In 1907, the title of the corporation was legally changed, and the Trustees of Florence Kindergarten became the Trustees of Hill Institute.
From its beginning, the Institute gave free instruction to children as a “private school serving the public regardless of race, creed or color.” Weekly instruction in sewing, cooking and woodworking was offered for sixth through ninth graders when the Florence Grammar School included nine grades. Until the Annunciation School closed, its students also participated. Domestic Art and Science instruction was expanded to Saturday morning, with sewing for third, fourth and fifth grade girls and cooking for the sixth grade boys.
The institute has increased its adult classes well beyond weaving, sewing and woodworking to include instruction in a variety of handicrafts.
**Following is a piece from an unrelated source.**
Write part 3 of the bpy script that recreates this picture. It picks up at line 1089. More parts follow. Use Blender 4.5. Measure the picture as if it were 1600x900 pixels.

On Exhibition Day the work of the students is displayed.
With the generous support of Alfred T. Lilly and the careful management of the trustees, Hill Institute remains as Mr. Hill envisioned it over 125 years ago, a “private school to serve the public.”
ADULT CLASSES
When the Hill Industrial School was officially established in 1900, the adult program was expanded. In the Domestic Art Department courses were offered in general sewing, dressmaking, millinery, shirtwaist, and instruction was provided for making such period fashions as “plain corset covers” to “elaborate unlined dresses (lace trimmed or embroidered).” The Domestic Science Department offered instruction in general cookery, invalid cookery and chafing dish, which included such specialties as fricasseed oysters, English monkey, lobster a la poulette and minced veal on toast.
Through the years, courses were changed and new ones added to meet the interests of the students. While interest in the Domestic Science program has diminished, sewing, weaving and woodworking have remained in popular demand. In the past twenty-five years, there has been a revival of interest in handicrafts. At Hill Institute, classes have been offered on metal work, basketry, cake-decorating, hammered aluminum, net weaving, smocking, rug braiding, spinning, macrame and crewel.